Spain plans to extradite Russian national Dmitry Zavyalov, the alleged leader of a criminal gang whose members are accused of killing over 20 people, spokesperson for the Prosecutor General’s Office Marina Gridneva said on Thursday.
Zavyalov’s criminal group attacked and killed people and extorted protection money from businesses in Moscow and the Moscow Region from 1999 to 2009, according to Gridneva.
Gridneva claims gang members have killed 19 people and are guilty of attempted murder, of assaulting people, two of whom have died as a result of beatings, and of committing several other crimes.
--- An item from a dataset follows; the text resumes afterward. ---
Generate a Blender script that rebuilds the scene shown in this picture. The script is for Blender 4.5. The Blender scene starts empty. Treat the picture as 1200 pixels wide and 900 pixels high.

Zavyalov, 28, was placed on the federal wanted list in August 2009 and on the international wanted list in December 2009. He eventually settled in Spain where he was living on a forged Belgian passport. Zavyalov was arrested in May 2014 during a routine border check in La Jonquera, a municipality in Catalonia on the border with France. He was taken to a police station where his true identity was established, along with an alert indicating that he was armed and dangerous.
In June and August 2014, the Russian Prosecutor General’s Office sent a request to Spain for Zavyalov’s extradition. Spanish authorities granted the request in April 2015.
One of Zavyalov’s accomplices, Mikhail Prutov, was killed in Moscow in 2002 following a conflict with another organized crime group. That crime was followed by the murder of dozens of criminal leaders and businessmen. Zavyalov’s accomplice Dmitry Lesnyakov was sentenced to 25 years in prison.